**Dataset content:**
+===+
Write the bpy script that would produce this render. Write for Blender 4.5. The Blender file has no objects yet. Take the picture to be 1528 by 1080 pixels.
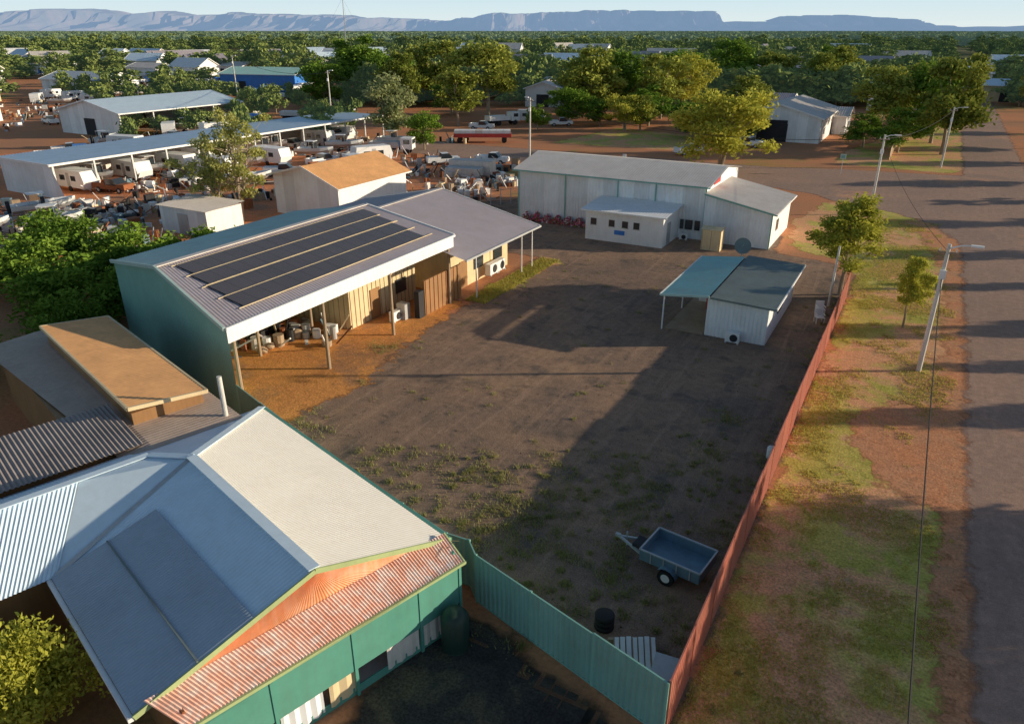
import bpy, math, random
import numpy as np
from mathutils import Vector, Matrix
random.seed(7); R=np.random.default_rng(11)
sc=bpy.context.scene
COL=sc.collection
AZ=math.radians(28.76)
def W(xc,yc):   # survey frame (x = east-ish of the drone, y = ahead) -> world
    return (xc*math.cos(AZ)-yc*math.sin(AZ), xc*math.sin(AZ)+yc*math.cos(AZ))
# ------------------------------------------------------------------ materials
def mk(name):
    m=bpy.data.materials.new(name); m.use_nodes=True
    nt=m.node_tree; nt.nodes.clear()
    return m,nt
def N(nt,t,ins=None,**pr):
    n=nt.nodes.new(t)
    for k,v in pr.items(): setattr(n,k,v)
    if ins:
        for k,v in ins.items():
            s=n.inputs[k]
            if isinstance(v,bpy.types.NodeSocket): nt.links.new(v,s)
            else: s.default_value=v
    return n
def c4(c): return (c[0],c[1],c[2],1)
def mixc(nt,f,a,b,bt='MIX'):
    n=nt.nodes.new('ShaderNodeMix'); n.data_type='RGBA'; n.blend_type=bt
    for i,v in ((0,f),(6,a),(7,b)):
        if isinstance(v,bpy.types.NodeSocket): nt.links.new(v,n.inputs[i])
        else: n.inputs[i].default_value= v if i==0 else c4(v)
    return n.outputs[2]
def mr(nt,v,a,b,c=0,d=1,cl=True):
    return N(nt,'ShaderNodeMapRange',{'Value':v,'From Min':a,'From Max':b,'To Min':c,'To Max':d},clamp=cl).outputs[0]
def noise(nt,vec,s,det=4,rough=.6,dist=0):
    return N(nt,'ShaderNodeTexNoise',{'Vector':vec,'Scale':s,'Detail':min(det,4),'Roughness':rough,'Distortion':dist}).outputs[0]
def mth(nt,op,a,b=0):
    return N(nt,'ShaderNodeMath',{0:a,1:b},operation=op).outputs[0]
def pos(nt): return N(nt,'ShaderNodeNewGeometry').outputs['Position']
def objc(nt): return N(nt,'ShaderNodeTexCoord').outputs['Object']
def ground(name,c1,c2,c3=None,s1=.25,s2=.08,t3=(.5,.62),grain=14,gamt=.5,bump=.3,edge=False,ew=1.6,rough=.95,c4_=None,s4=1.3,t4=(.58,.7),k=1.,tracks=0):
    if edge:
        a=dict(c3=c3,s1=s1,s2=s2,t3=t3,grain=grain,gamt=gamt,bump=bump,rough=rough,c4_=c4_,s4=s4,t4=t4,k=k,tracks=tracks,ew=ew)
        return (_ground(name,c1,c2,edge=False,**a),_ground(name+'_edge',c1,c2,edge=True,**a),ew)
    return _ground(name,c1,c2,c3,s1,s2,t3,grain,gamt,bump,False,ew,rough,c4_,s4,t4,k,tracks)
def _ground(name,c1,c2,c3=None,s1=.25,s2=.08,t3=(.5,.62),grain=14,gamt=.5,bump=.3,edge=False,ew=1.6,rough=.95,c4_=None,s4=1.3,t4=(.58,.7),k=1.,tracks=0):
    m,nt=mk(name); P=pos(nt)
    q=lambda c: tuple(min(.8,a*k) for a in c)
    n1=noise(nt,P,s1,6,.65,.6)
    col=mixc(nt,mr(nt,n1,.35,.65),q(c1),q(c2))
    if c3: col=mixc(nt,mr(nt,noise(nt,P,s2,6,.7,.4),*t3),col,q(c3))
    if c4_: col=mixc(nt,mr(nt,noise(nt,P,s4,5,.7,.2),*t4),col,q(c4_))
    if tracks:
        mp=N(nt,'ShaderNodeMapping',{'Vector':P,'Scale':(1.6,.10,1),'Rotation':(0,0,math.radians(18))}).outputs[0]
        t=noise(nt,mp,1.0,3,.6,1.2)
        col=mixc(nt,mth(nt,'MULTIPLY',mr(nt,t,.52,.66),tracks),col,q(tuple(a*1.5 for a in c1)))
    g=noise(nt,P,grain,3,.7); g2=noise(nt,P,2.2,5,.75)
    gm=mth(nt,'MULTIPLY',mr(nt,g,.3,.7,1-gamt,1+gamt,False),mr(nt,g2,.3,.7,.82,1.18,False))
    vm=N(nt,'ShaderNodeVectorMath',{0:col,1:N(nt,'ShaderNodeCombineXYZ',{0:gm,1:gm,2:gm}).outputs[0]},operation='MULTIPLY').outputs[0]
    bs=N(nt,'ShaderNodeBsdfPrincipled',{'Base Color':vm,'Roughness':rough,'Specular IOR Level':.12})
    h=mth(nt,'ADD',g,mth(nt,'MULTIPLY',g2,1.5))
    nt.links.new(N(nt,'ShaderNodeBump',{'Strength':bump,'Distance':.05,'Height':h}).outputs[0],bs.inputs['Normal'])
    if edge:
        e=N(nt,'ShaderNodeAttribute',attribute_name='edge').outputs['Fac']
        nn=mth(nt,'ADD',mr(nt,noise(nt,P,.5,6,.7),.25,.75,-ew,ew,False),mr(nt,noise(nt,P,5,4,.7),.25,.75,-.25*min(1,ew),.25*min(1,ew),False))
        a=mr(nt,mth(nt,'ADD',e,nn),-.12,.35)
        nt.links.new(a,bs.inputs['Alpha'])
    nt.links.new(bs.outputs[0],N(nt,'ShaderNodeOutputMaterial').inputs[0])
    return m
def paint(name,col,rough=.55,metal=0.,var=.12,dirt=.25,dcol=(.16,.09,.05),panel=0,axis=1,spec=.4,ds=.6,co='pos'):
    m,nt=mk(name); P=pos(nt) if co=='pos' else objc(nt)
    n1=noise(nt,P,.7,4,.7)
    st=N(nt,'ShaderNodeMapping',{'Vector':P,'Scale':(3.5,3.5,.35)}).outputs[0]
    n2=noise(nt,st,1.2,3,.7)
    k=mr(nt,n1,.3,.7,1-var,1+var,False)
    if panel:
        x=N(nt,'ShaderNodeSeparateXYZ',{0:P}).outputs[axis]
        wn=N(nt,'ShaderNodeTexWhiteNoise',{'W':mth(nt,'FLOOR',mth(nt,'DIVIDE',x,panel))},noise_dimensions='1D').outputs[0]
        k=mth(nt,'MULTIPLY',k,mr(nt,wn,0,1,.86,1.1,False))
    kk=N(nt,'ShaderNodeCombineXYZ',{0:k,1:k,2:k}).outputs[0]
    cc=N(nt,'ShaderNodeVectorMath',{0:tuple(col),1:kk},operation='MULTIPLY').outputs[0]
    f=mth(nt,'MULTIPLY',mr(nt,mth(nt,'ADD',mth(nt,'MULTIPLY',n2,.6),mth(nt,'MULTIPLY',noise(nt,P,ds,4,.75),.5)),.5,.75),dirt)
    cc=mixc(nt,f,cc,dcol)
    bs=N(nt,'ShaderNodeBsdfPrincipled',{'Base Color':cc,'Roughness':rough,'Metallic':metal,'Specular IOR Level':spec})
    nt.links.new(bs.outputs[0],N(nt,'ShaderNodeOutputMaterial').inputs[0])
    return m
def leafmat(name,ca,cb,trans=.35,haze=None):
    m,nt=mk(name)
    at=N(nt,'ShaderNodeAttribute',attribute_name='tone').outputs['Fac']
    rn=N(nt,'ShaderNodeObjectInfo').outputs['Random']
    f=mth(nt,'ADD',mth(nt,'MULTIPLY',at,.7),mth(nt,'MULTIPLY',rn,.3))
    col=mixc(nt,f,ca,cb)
    d=N(nt,'ShaderNodeBsdfDiffuse',{'Color':col}); out=d.outputs[0]
    if trans:
        t=N(nt,'ShaderNodeBsdfTranslucent',{'Color':mixc(nt,.5,col,cb)})
        out=N(nt,'ShaderNodeMixShader',{0:trans,1:d.outputs[0],2:t.outputs[0]}).outputs[0]
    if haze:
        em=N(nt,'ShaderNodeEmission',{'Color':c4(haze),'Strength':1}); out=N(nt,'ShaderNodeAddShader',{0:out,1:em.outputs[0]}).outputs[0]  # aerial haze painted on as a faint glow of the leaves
    nt.links.new(out,N(nt,'ShaderNodeOutputMaterial').inputs[0])
    return m
M={}
M['white']=paint('white_paint',(.90,.90,.90),var=.05,dirt=.22,dcol=(.5,.4,.32))
M['whitewall']=paint('white_sheet_wall',(.92,.94,.96),var=.05,dirt=.3,panel=1.6,axis=0,dcol=(.60,.47,.37))
M['creamwall']=paint('cream_wall',(.78,.62,.38),dirt=.35,dcol=(.36,.24,.14))
M['brownwall']=paint('brown_wall',(.36,.19,.08),dirt=.4)
M['greenwall']=paint('green_sheet',(.24,.49,.43),var=.08,dirt=.2,dcol=(.25,.26,.2))
M['greenlight']=paint('green_roof_sheet',(.44,.62,.59),var=.08,dirt=.3,dcol=(.42,.36,.3))
M['greenhouse']=paint('green_boards',(.11,.34,.27),var=.1,dirt=.15)
M['greenfence']=paint('green_fence_sheet',(.27,.52,.48),var=.1,dirt=.3,panel=2.3,axis=0,dcol=(.25,.25,.2))
M['redfence']=paint('red_fence_sheet',(.48,.15,.105),var=.14,dirt=.5,panel=2.4,axis=1,dcol=(.44,.26,.20))
M['greyroof']=paint('grey_roof_sheet',(.48,.43,.47),rough=.55,metal=.1,var=.08,dirt=.35,dcol=(.44,.32,.27))
M['taupe']=paint('taupe_roof',(.54,.42,.34),rough=.7,var=.12,dirt=.4,dcol=(.35,.24,.17))
M['orange']=paint('rusty_roof',(.88,.46,.19),rough=.7,var=.14,dirt=.45,dcol=(.56,.27,.13))
M['cream']=paint('cream_roof',(.95,.90,.81),rough=.6,var=.04,dirt=.25,dcol=(.80,.68,.54),ds=.25)
M['bluew']=paint('pale_blue_roof',(.72,.86,.97),rough=.45,var=.06,dirt=.25,dcol=(.56,.60,.64))
M['slate']=paint('slate_roof',(.42,.49,.57),rough=.5,var=.06,dirt=.3,dcol=(.31,.32,.35))
M['darkcorr']=paint('dark_corrugated',(.35,.30,.28),rough=.6,var=.15,dirt=.4)
M['zinc']=paint('weathered_zinc_roof',(.75,.69,.64),rough=.5,metal=.1,var=.08,dirt=.4,dcol=(.56,.42,.33))
M['redcorr']=paint('red_sheet_white_sheen',(.85,.48,.36),rough=.5,var=.2,dirt=1.0,dcol=(.88,.85,.82),ds=.45)  # dirt mix here paints a whitish reflection over the red sheet
M['redgable']=paint('rusty_red_gable',(.85,.36,.17),rough=.5,var=.2,dirt=.6,dcol=(.85,.62,.48))
M['trim']=paint('yellow_green_trim',(.45,.54,.26),dirt=.15)
M['tealroof']=paint('teal_roof',(.35,.63,.60),rough=.6,var=.1,dirt=.5,dcol=(.50,.44,.36))
M['darkroof']=paint('dark_grey_roof',(.20,.25,.25),rough=.6,var=.12,dirt=.3)
M['steel']=paint('galvanised_steel',(.55,.56,.57),rough=.45,metal=.3,var=.1,dirt=.2)
M['wood']=paint('weathered_timber',(.42,.31,.21),rough=.85,var=.15,dirt=.3)
M['conc']=paint('concrete_pole',(.72,.69,.64),rough=.85,var=.1,dirt=.2)
M['black']=paint('black_rubber',(.02,.02,.022),rough=.7,dirt=.1)
M['dark']=paint('dark_interior',(.035,.035,.04),rough=.8,dirt=.1)
M['glass']=paint('window_glass',(.03,.04,.05),rough=.12,dirt=.05,spec=.8)
M['blue']=paint('blue_paint',(.05,.24,.7),rough=.4)
M['red']=paint('red_paint',(.6,.06,.05),rough=.45)
M['pink']=paint('red_flowers',(.66,.14,.22),rough=.8)
M['rock']=paint('sandstone_rock',(.46,.33,.22),rough=.9,var=.2)
M['bluegrey']=paint('trailer_steel_paint',(.20,.32,.40),rough=.35,metal=.3,var=.15,dirt=.3)
M['rust']=paint('rusty_metal',(.34,.12,.05),rough=.85,var=.2)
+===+
Looking at the listing above, count the lines that contain "Strength" and give nothing but the number.

2